Timothy Frewer wrote his PhD dissertation at the University of Sydney on the Oddar Meanchey project, conducting almost 300 interviews as part of his research. Frewer notes that the one community forest that prevented deforestation is run by a “charismatic monk” who “governs the forest in a near-despotic fashion”.
The authors of the new study in Nature Climate Change refer to a 2014 paper written by Ian Baird of the University of Wisconsin-Madison to support their claims about the Oddar Meanchey project involving community engagement and local participation.
But Baird’s paper is quite critical of the Oddar Meanchey project. Baird notes that “one of the main structural weaknesses of the project is that it has not been able to provide locals with secure long-term tenure, or access, over forests, only 15-year agreements that provide limited community control”.
These agreements could be revoked at any time by the Forest Administration and villagers “have to organize community forests following the FA’s framework”. Baird adds that, “Communal land tenure for agricultural lands has not been established in Oddar Meanchey . . . ”.

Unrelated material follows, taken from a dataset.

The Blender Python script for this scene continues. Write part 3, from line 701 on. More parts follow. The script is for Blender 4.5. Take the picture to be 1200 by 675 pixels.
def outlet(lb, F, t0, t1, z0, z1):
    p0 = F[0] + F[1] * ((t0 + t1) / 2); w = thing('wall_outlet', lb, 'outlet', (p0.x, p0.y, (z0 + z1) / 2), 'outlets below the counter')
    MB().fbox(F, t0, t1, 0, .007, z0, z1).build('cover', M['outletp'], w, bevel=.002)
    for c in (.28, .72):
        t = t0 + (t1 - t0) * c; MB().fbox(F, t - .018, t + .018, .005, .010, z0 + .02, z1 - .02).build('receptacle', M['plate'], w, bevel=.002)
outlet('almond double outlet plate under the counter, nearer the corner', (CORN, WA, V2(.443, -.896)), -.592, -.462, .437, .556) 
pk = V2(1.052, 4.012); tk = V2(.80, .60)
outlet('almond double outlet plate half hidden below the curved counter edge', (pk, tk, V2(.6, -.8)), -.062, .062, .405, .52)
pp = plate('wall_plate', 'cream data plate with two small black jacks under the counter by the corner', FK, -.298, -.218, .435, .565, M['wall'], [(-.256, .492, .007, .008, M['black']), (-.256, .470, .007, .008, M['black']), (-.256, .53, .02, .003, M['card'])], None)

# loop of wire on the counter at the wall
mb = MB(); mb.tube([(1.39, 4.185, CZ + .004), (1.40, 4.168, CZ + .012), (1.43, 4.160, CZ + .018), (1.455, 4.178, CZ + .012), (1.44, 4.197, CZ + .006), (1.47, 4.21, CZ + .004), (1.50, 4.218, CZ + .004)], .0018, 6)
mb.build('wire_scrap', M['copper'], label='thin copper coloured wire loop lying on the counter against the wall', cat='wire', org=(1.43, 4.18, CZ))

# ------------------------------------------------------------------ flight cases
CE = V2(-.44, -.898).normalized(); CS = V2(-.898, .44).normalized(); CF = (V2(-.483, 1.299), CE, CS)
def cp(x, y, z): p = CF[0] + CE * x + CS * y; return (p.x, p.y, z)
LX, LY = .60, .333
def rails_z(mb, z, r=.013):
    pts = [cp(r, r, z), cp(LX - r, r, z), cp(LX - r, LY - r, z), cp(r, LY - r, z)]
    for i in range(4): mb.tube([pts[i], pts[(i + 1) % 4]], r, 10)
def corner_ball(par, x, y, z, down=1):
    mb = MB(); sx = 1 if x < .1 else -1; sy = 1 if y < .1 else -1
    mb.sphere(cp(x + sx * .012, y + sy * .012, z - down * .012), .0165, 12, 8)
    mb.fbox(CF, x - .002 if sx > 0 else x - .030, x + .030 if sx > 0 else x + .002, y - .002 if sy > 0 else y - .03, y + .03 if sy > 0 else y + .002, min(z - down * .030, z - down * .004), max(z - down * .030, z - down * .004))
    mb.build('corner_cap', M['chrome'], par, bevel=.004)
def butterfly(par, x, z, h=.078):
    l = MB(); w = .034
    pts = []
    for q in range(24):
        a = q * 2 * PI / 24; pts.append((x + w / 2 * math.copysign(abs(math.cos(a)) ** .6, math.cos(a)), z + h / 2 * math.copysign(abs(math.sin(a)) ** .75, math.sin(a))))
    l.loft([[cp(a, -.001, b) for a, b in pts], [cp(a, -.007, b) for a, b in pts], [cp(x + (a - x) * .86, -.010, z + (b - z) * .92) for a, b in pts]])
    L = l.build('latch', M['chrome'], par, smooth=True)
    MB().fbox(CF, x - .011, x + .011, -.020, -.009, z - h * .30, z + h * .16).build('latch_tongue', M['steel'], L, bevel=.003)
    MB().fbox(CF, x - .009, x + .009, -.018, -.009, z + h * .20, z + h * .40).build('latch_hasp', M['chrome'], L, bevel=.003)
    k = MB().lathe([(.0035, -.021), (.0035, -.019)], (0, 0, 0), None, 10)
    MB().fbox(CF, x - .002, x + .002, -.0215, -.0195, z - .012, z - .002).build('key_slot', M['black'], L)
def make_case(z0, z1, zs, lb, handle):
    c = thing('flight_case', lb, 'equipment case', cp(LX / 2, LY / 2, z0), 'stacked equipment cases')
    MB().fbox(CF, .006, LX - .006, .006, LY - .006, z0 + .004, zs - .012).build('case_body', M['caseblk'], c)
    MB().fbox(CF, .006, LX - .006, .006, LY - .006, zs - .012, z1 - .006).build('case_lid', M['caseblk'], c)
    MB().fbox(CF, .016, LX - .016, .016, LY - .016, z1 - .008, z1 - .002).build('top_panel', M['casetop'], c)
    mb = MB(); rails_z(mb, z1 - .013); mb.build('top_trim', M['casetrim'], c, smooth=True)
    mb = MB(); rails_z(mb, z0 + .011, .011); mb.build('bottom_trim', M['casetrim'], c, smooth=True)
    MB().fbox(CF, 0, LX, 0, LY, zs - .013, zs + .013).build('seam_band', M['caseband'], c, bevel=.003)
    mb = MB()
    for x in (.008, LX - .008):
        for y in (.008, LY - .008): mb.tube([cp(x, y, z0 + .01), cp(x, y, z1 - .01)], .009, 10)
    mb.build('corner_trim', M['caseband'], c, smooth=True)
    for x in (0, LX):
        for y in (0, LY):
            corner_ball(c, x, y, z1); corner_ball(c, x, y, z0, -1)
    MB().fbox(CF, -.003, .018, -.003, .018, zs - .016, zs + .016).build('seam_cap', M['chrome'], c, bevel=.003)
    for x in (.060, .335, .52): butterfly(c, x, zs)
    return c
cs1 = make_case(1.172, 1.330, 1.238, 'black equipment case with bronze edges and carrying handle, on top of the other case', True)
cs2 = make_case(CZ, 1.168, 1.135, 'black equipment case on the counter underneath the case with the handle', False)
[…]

Baird also writes that “there have been considerable problems” with the REDD project, including the clearing of “large amounts of forests in the REDD project area” by the Cambodian military, “causing so much damage to the forest that some feared the whole REDD project could be derailed as a result”.
Baird concludes that,
[I]f we assess this project using the concepts of access and exclusion, it can be concluded that it has been unsuccessful, as communities have not achieved secure long-term access to their resources, and they are having increasingly serious problems excluding others from encroaching on their forests.
The Oddar Meanchey REDD project has not sold any carbon credits since 2015. The project’s status is currently listed on Verra’s registry as “Late to verify.”